Opisywanie tego tytułu cofnęło mnie na moment do dzieciństwa. Do dziś pamiętam, jak w sklepie zastanawiałam się, czy kupować So Blonde: Blondynka w opałach. Miałam wtedy wrażenie, że to taka bardzo infantylna gra i na pewno kasjer pomyśli sobie, że no pewnie, takie gry kupują tylko dziewczyny. Ale na szczęście to mnie nie odstraszyło i gra o blondwłosej Sonny trafiła tego samego dnia na mój dysk. I przyznam szczerze, że szybko się w niej zakochałam. Gra zajęła mi około 10-12 godzin i bawiłam się z nią świetnie. Była bardzo rozbudowana jak na produkcję za 30 czy 40 złotych, kipiała humorem, ale przede wszystkim zrobiła na mnie bardzo pozytywne wrażenie udanymi voice-overami. Dubbing postaci był w punkt i gdy przed napisaniem tego tekstu odnalazłam nagranie z rozgrywki na Youtubie, od razu przypomniałam sobie kilka ulubionych scen i dialogów.

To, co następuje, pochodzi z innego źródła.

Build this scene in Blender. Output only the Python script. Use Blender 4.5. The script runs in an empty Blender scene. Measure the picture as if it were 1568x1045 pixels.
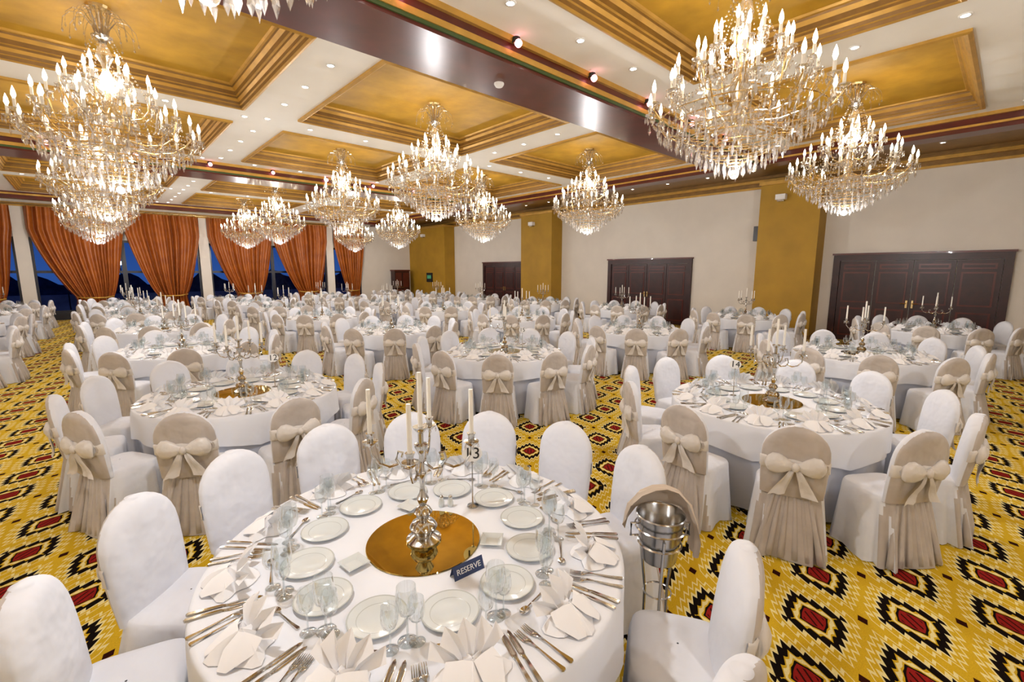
import bpy, math, random
from math import sin, cos, pi, radians, sqrt, atan2
from mathutils import Vector, Matrix
random.seed(7)
scene = bpy.context.scene
COL = scene.collection

# ------------------------------------------------------------------ materials
def newmat(name):
    m = bpy.data.materials.new(name); m.use_nodes = True
    nt = m.node_tree
    return m, nt, nt.nodes.get('Principled BSDF')

def pmat(name, col, rough=.5, metal=0., noise=0., nscale=20., bump=0., bscale=60., emis=None, estr=0., spec=None, coat=0., sheen=0.):
    m, nt, b = newmat(name)
    b.inputs['Base Color'].default_value = (*col, 1)
    b.inputs['Roughness'].default_value = rough
    b.inputs['Metallic'].default_value = metal
    if spec is not None: b.inputs['Specular IOR Level'].default_value = spec
    if coat: b.inputs['Coat Weight'].default_value = coat
    if sheen: b.inputs['Sheen Weight'].default_value = sheen
    tc = nt.nodes.new('ShaderNodeTexCoord')
    if noise > 0:
        n = nt.nodes.new('ShaderNodeTexNoise'); n.inputs['Scale'].default_value = nscale
        n.inputs['Detail'].default_value = 4
        nt.links.new(tc.outputs['Object'], n.inputs['Vector'])
        r = nt.nodes.new('ShaderNodeValToRGB')
        r.color_ramp.elements[0].position = .3; r.color_ramp.elements[1].position = .7
        r.color_ramp.elements[0].color = (*[c*(1-noise) for c in col], 1)
        r.color_ramp.elements[1].color = (*[min(1, c*(1+noise)) for c in col], 1)
        nt.links.new(n.outputs['Fac'], r.inputs['Fac'])
        nt.links.new(r.outputs['Color'], b.inputs['Base Color'])
    if bump > 0:
        n2 = nt.nodes.new('ShaderNodeTexNoise'); n2.inputs['Scale'].default_value = bscale
        nt.links.new(tc.outputs['Object'], n2.inputs['Vector'])
        bp = nt.nodes.new('ShaderNodeBump'); bp.inputs['Strength'].default_value = bump
        bp.inputs['Distance'].default_value = .02
        nt.links.new(n2.outputs['Fac'], bp.inputs['Height'])
        nt.links.new(bp.outputs['Normal'], b.inputs['Normal'])
    if emis:
        b.inputs['Emission Color'].default_value = (*emis, 1)
        b.inputs['Emission Strength'].default_value = estr
    return m

M = {}
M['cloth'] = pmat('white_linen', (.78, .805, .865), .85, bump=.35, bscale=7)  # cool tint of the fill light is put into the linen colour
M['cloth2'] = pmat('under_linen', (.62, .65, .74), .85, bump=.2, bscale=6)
M['cover'] = pmat('chair_cover', (.75, .775, .845), .8, bump=.9, bscale=8)
M['taupe'] = pmat('chair_back_shade', (.49, .445, .415), .42, noise=.1, nscale=8, bump=.8, bscale=9, sheen=.3)  # rear of the same cover, with warm shade put into the colour
M['bow'] = pmat('bow_satin', (.70, .665, .635), .32, bump=.4, bscale=18, sheen=.3)
M['napkin'] = pmat('napkin_linen', (.86, .86, .88), .85)
M['china'] = pmat('porcelain', (.68, .72, .725), .12, coat=.4)
M['rim'] = pmat('porcelain_rim', (.50, .53, .52), .2, coat=.3)
M['silver'] = pmat('silver', (.58, .57, .55), .14, 1.)
M['steel'] = pmat('brushed_steel', (.48, .48, .48), .2, 1.)
M['goldmirror'] = pmat('gold_mirror', (.58, .43, .13), .02, 1.)
M['wall'] = pmat('cream_wall', (.80, .755, .69), .8, noise=.03, nscale=1.5, bump=.05)
M['white'] = pmat('ceiling_white', (.92, .90, .86), .8, noise=.02, nscale=2)
M['goldpaint'] = pmat('coffer_gold_plaster', (.50, .285, .026), .55, noise=.18, nscale=2.2, bump=.15, bscale=9)
M['mould'] = pmat('gilt_moulding', (.56, .32, .06), .38, .3, noise=.12, nscale=5)
M['mould2'] = pmat('antique_moulding', (.23, .12, .025), .4, .2, noise=.15, nscale=6)
M['colgold'] = pmat('column_gold', (.44, .25, .016), .6, noise=.1, nscale=1.6, bump=.1)
M['wood'] = pmat('mahogany_beam', (.10, .015, .008), .3, noise=.25, nscale=3, coat=.12)
M['door'] = pmat('mahogany_door', (.036, .007, .005), .35, noise=.3, nscale=5)
M['green'] = pmat('green_line', (.05, .09, .02), .4)
M['dark'] = pmat('dark_frame', (.015, .015, .025), .3)
M['black'] = pmat('black_plastic', (.015, .015, .015), .4)
M['brass'] = pmat('brass', (.78, .58, .28), .25, 1.)
M['candle'] = pmat('candle_wax', (.88, .86, .80), .5)
M['bulb'] = pmat('candle_bulb', (1, .9, .7), .5, emis=(1, .87, .66), estr=10)
M['lamp'] = pmat('downlight_lens', (1, 1, 1), .5, emis=(1, .97, .92), estr=16)
M['lampred'] = pmat('downlight_red', (1, .5, .5), .5, emis=(1, .34, .38), estr=6)
M['garden'] = pmat('garden_lamp_glow', (1, .9, .8), .5, emis=(.8, .9, 1), estr=5)
M['card'] = pmat('card_white', (.9, .9, .9), .6)
M['blue'] = pmat('card_blue', (.03, .05, .14), .5)
M['pillow'] = pmat('tan_napkin', (.58, .49, .40), .8)
M['exit'] = pmat('exit_sign', (.05, .3, .15), .5, emis=(.2, .7, .4), estr=.12)

def curtain_mat():
    m, nt, b = newmat('orange_drape')
    tc = nt.nodes.new('ShaderNodeTexCoord')
    n = nt.nodes.new('ShaderNodeTexNoise'); n.inputs['Scale'].default_value = 3
    nt.links.new(tc.outputs['Object'], n.inputs['Vector'])
    r = nt.nodes.new('ShaderNodeValToRGB')
    r.color_ramp.elements[0].color = (.25, .052, .007, 1); r.color_ramp.elements[1].color = (.52, .155, .018, 1)
    nt.links.new(n.outputs['Fac'], r.inputs['Fac']); nt.links.new(r.outputs['Color'], b.inputs['Base Color'])
    b.inputs['Roughness'].default_value = .38
    return m
M['curtain'] = curtain_mat()

def thin_glass(name, tint, fac, rough=.03):
    m = bpy.data.materials.new(name); m.use_nodes = True
    nt = m.node_tree; nt.nodes.clear()
    o = nt.nodes.new('ShaderNodeOutputMaterial')
    t = nt.nodes.new('ShaderNodeBsdfTransparent'); t.inputs[0].default_value = (*tint, 1)
    g = nt.nodes.new('ShaderNodeBsdfGlossy'); g.inputs['Roughness'].default_value = rough
    g.inputs['Color'].default_value = (1, 1, 1, 1)
    lw = nt.nodes.new('ShaderNodeLayerWeight'); lw.inputs['Blend'].default_value = fac
    mx = nt.nodes.new('ShaderNodeMixShader')
    nt.links.new(lw.outputs['Facing'], mx.inputs[0])
    nt.links.new(t.outputs[0], mx.inputs[1]); nt.links.new(g.outputs[0], mx.inputs[2])
    nt.links.new(mx.outputs[0], o.inputs[0])
    return m
M['glass'] = thin_glass('clear_glass', (.89, .92, .93), .36)
M['pane'] = thin_glass('window_pane', (.8, .85, .9), .15)

def crystal_mat():
    m = bpy.data.materials.new('cut_crystal'); m.use_nodes = True
    nt = m.node_tree; nt.nodes.clear()
    o = nt.nodes.new('ShaderNodeOutputMaterial')
    t = nt.nodes.new('ShaderNodeBsdfTransparent'); t.inputs[0].default_value = (.93, .91, .88, 1)
    g = nt.nodes.new('ShaderNodeBsdfGlossy'); g.inputs['Roughness'].default_value = .05
    g.inputs['Color'].default_value = (.88, .88, .90, 1)
    tr = nt.nodes.new('ShaderNodeBsdfTranslucent'); tr.inputs[0].default_value = (.78, .76, .74, 1)
    m1 = nt.nodes.new('ShaderNodeMixShader'); m1.inputs[0].default_value = .2
    nt.links.new(g.outputs[0], m1.inputs[1]); nt.links.new(tr.outputs[0], m1.inputs[2])
    m2 = nt.nodes.new('ShaderNodeMixShader'); m2.inputs[0].default_value = .5
    nt.links.new(t.outputs[0], m2.inputs[1]); nt.links.new(m1.outputs[0], m2.inputs[2])
    nt.links.new(m2.outputs[0], o.inputs[0])
    return m
M['crystal'] = crystal_mat()

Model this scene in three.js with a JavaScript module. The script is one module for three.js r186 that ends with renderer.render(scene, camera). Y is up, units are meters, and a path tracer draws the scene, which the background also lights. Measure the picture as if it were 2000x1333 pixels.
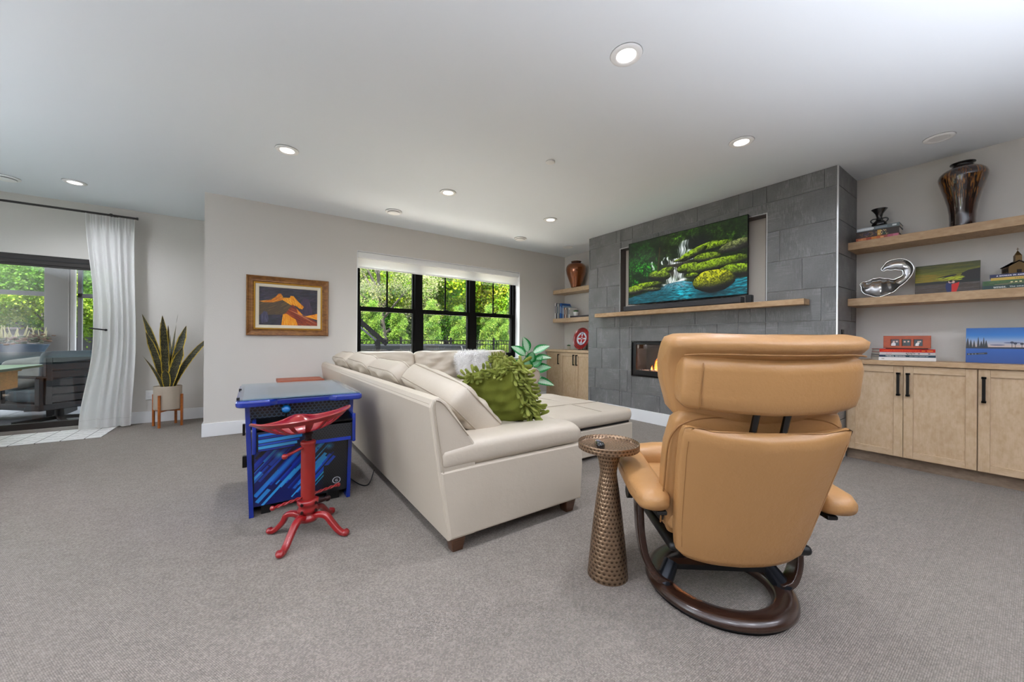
import * as THREE from 'three';
import { RoundedBoxGeometry } from 'three/addons/geometries/RoundedBoxGeometry.js';
import { mergeGeometries, mergeVertices, toCreasedNormals } from 'three/addons/utils/BufferGeometryUtils.js';
import { RectAreaLightUniformsLib } from 'three/addons/lights/RectAreaLightUniformsLib.js';

// ---------------------------------------------------------------- camera, sky, sun, lamps, exposure
RectAreaLightUniformsLib.init();
const scene = new THREE.Scene();
const renderer = new THREE.WebGLRenderer({ antialias: true });
renderer.toneMapping = THREE.LinearToneMapping;
renderer.toneMappingExposure = 2.1;
renderer.shadowMap.enabled = true;
renderer.shadowMap.type = THREE.PCFSoftShadowMap;
const camera = new THREE.PerspectiveCamera(85.21, 2000 / 1333, 0.05, 200);
camera.position.set(0, 1.0981, 0);
camera.rotation.set(-0.000247, -0.610277, 0.006496, 'YXZ');
scene.background = new THREE.Color(0.84, 0.93, 1.0);
scene.backgroundIntensity = 6;
const sun = new THREE.DirectionalLight(0xfff4e4, 30);
sun.position.set(-7, 22, 0); sun.target.position.set(0, 0, -8);
sun.castShadow = true; sun.shadow.mapSize.set(2048, 2048);
Object.assign(sun.shadow.camera, { left: -30, right: 30, top: 30, bottom: -30, near: 1, far: 80 });
scene.add(sun, sun.target);
const LAMP = 3.6;                       // candela of one recessed downlight
const ADDED_UPLIGHT = 20;                       // candela of one added uplight, out of view, that brightens the ceiling
const LAMP_COLOR = 0xf0f4ff;

// ---------------------------------------------------------------- measured room
const H = 2.74, ZW = -5.364, XB = 5.0, XF = 4.404, ZFAR = -6.69, WX0 = -0.445;
const FZ0 = -4.165, FZ1 = -1.09;        // fireplace breast from / to along z
const XL = -4.3, ZB = 4.2;              // unseen left wall and rear wall

// ---------------------------------------------------------------- helpers
let seed = 7;
const rnd = (a = 1, b) => { seed = (seed + 0x6d2b79f5) | 0; let t = Math.imul(seed ^ (seed >>> 15), 1 | seed); t = (t + Math.imul(t ^ (t >>> 7), 61 | t)) ^ t; const r = ((t ^ (t >>> 14)) >>> 0) / 4294967296; return b === undefined ? r * a : a + r * (b - a); };
const { PI, sin, cos, abs, pow, min, max, sqrt, floor, sign, hypot } = Math;
const lerp = (a, b, t) => a + (b - a) * t, clamp = (x, a = 0, b = 1) => min(b, max(a, x)), smooth = (a, b, x) => { const t = clamp((x - a) / (b - a)); return t * t * (3 - 2 * t); };
const V = (x, y, z) => new THREE.Vector3(x, y, z);
const used = new Map();
function numbered(n) { const k = used.get(n) || 0; used.set(n, k + 1); return k ? n + '_' + String(k).padStart(3, '0') : n; }
const shade = (o) => { o.traverse((c) => { if (c.isMesh) { c.castShadow = true; c.receiveShadow = true; } }); return o; };
function thing(name, label, category, [x, y, z] = [0, 0, 0], turn = 0, group) {
  const o = new THREE.Group(); o.name = numbered(name); o.position.set(x, y, z); o.rotation.y = turn;
  o.userData = { label, category }; if (group) o.userData.group = group;
  scene.add(o); return o;
}
function tag(o, label, category, group) { o.userData.label = label; o.userData.category = category; if (group) o.userData.group = group; return o; }
function part(name, geo, mat, parent, label) {
  const g = Array.isArray(geo) ? merge(geo) : geo;
  const m = new THREE.Mesh(g, mat); m.name = parent === scene ? numbered(name) : name; m.castShadow = m.receiveShadow = true;
  if (label) m.userData.label = label; parent.add(m); return m;
}
function struct(name, geo, mat, parent = scene) { const m = part(name, geo, mat, parent); if (parent === scene) m.userData.kind = 'structure'; return m; }
function copyOf(o, label, [x, y, z], turn) { const c = o.clone(); c.name = numbered(o.name.replace(/_\d{3}$/, '')); c.userData = { ...o.userData, label }; c.position.set(x, y, z); if (turn !== undefined) c.rotation.y = turn; scene.add(c); return c; }
function merge(list) {
  const all = list.map((g) => { const q = g.index ? g.toNonIndexed() : g.clone(); for (const k of Object.keys(q.attributes)) if (!['position', 'normal', 'uv'].includes(k)) q.deleteAttribute(k); if (!q.attributes.uv) q.setAttribute('uv', new THREE.BufferAttribute(new Float32Array(q.attributes.position.count * 2), 2)); return q; });
  return mergeGeometries(all);
}
// uv in metres from the side a face looks to; turn swaps the two so that grain runs the other way
function uvm(g, turn = false, du = 0, dv = 0) {
  const q = g.index ? g.toNonIndexed() : g; if (!q.attributes.normal) q.computeVertexNormals();
  const p = q.attributes.position, n = q.attributes.normal, uv = new Float32Array(p.count * 2);
  for (let i = 0; i < p.count; i += 3) {
    const a = abs(n.getX(i) + n.getX(i + 1) + n.getX(i + 2)), b = abs(n.getY(i) + n.getY(i + 1) + n.getY(i + 2)), c = abs(n.getZ(i) + n.getZ(i + 1) + n.getZ(i + 2));
    for (let k = i; k < i + 3; k++) {
      let u, v; if (a >= b && a >= c) { u = p.getZ(k); v = p.getY(k); } else if (b >= c) { u = p.getX(k); v = p.getZ(k); } else { u = p.getX(k); v = p.getY(k); }
      if (turn) [u, v] = [v, u];
      uv[k * 2] = u + du; uv[k * 2 + 1] = v + dv;
    }
  }
  q.setAttribute('uv', new THREE.BufferAttribute(uv, 2)); return q;
}
// box given by its corners
function bx(x0, x1, y0, y1, z0, z1, r = 0, turn = false, du = 0, dv = 0) {
  const w = abs(x1 - x0), h = abs(y1 - y0), d = abs(z1 - z0);
  const g = r > 0 ? new RoundedBoxGeometry(w, h, d, r > 0.02 ? 4 : 2, min(r, w / 2.02, h / 2.02, d / 2.02)) : new THREE.BoxGeometry(w, h, d);
  g.translate((x0 + x1) / 2, (y0 + y1) / 2, (z0 + z1) / 2); return uvm(g, turn, du, dv);
}
const rot = (g, rx = 0, ry = 0, rz = 0) => g.applyMatrix4(new THREE.Matrix4().makeRotationFromEuler(new THREE.Euler(rx, ry, rz)));
const tr = (g, x, y, z) => g.translate(x, y, z);
const cyl = (r0, r1, h, x, y, z, n = 24) => new THREE.CylinderGeometry(r0, r1, h, n).translate(x, y + h / 2, z);   // r0 top, r1 bottom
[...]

A dlaczego jest to pozycja idealna na wakacje? Gdyż jest to bezstresowy point’n’click o dziewczynie, która w wyniku sztormu na morzu trafia na tajemniczą wyspę. I może nie byłoby w tym nic aż tak dziwnego, gdyby nie fakt, że przy okazji przenosi się kilkaset lat wstecz, a wspomnianą wyspą rządzą piraci. Gra opiera się na rozmowach z NPC-ami i rozwiązywaniu zagadek logicznych, przez co nie musicie się obawiać o Wasze nerwy w trakcie rozgrywki.

(Taliya)

Truberbrook

Wakacje, ach, te wakacje. Fajnie jest pojechać w piękne i ciekawe miejsce. Jeszcze fajniej, jak nie musimy za to nic płacić, bo wszystko wygraliśmy. Kto by się wtedy przejmował, że wcale nie brał udziału w żadnym konkursie z taką nagrodą, prawda? Z podobnego założenia wychodzi bohater Truberbrook, którego ślepe zaufanie wobec losu i niespodziewanej wygranej (czy też może naiwność) prowadzi do pewnej niemieckiej miejscowości.

Tam zaś… cóż, bohater pakuje się w niezłe tarapaty. Dość powiedzieć, że już pierwszej nocy zostaje okradziony! Jeśli ciekawi Was, jak z tego wszystkiego wychodzi, to zapraszamy do lektury naszej recenzji Truberbrook. Na zachętę zdradzimy tutaj tylko tyle, że gra jest bezstresowa i opiera się na różnych zagadkach, ale przy tym zaoferuje Wam kilka emocjonalnych momentów. Wliczając te dziwnie zabawne. Jeżeli przymkniecie oko na sporadyczne denne żarty i nielogiczne łamigłówki, możecie liczyć na miły wieczór z nietypową przygodówką.

(Taliya)

Wakacyjne granie czas zacząć!

Jak widać to, co kryje się pod pojęciem wakacji, można interpretować na wiele sposobów. Jednym bardziej przypadnie do gustu prowadzenie wirtualnego pojazdu, innym gra osadzona właśnie w okresie urlopowym. Jedno jest jednak niezmienne – błogie odprężenie i ciepło w serduchu.

Redakcja Grajmerki.pl życzy wszystkim udanych (i bezpiecznych) wakacji!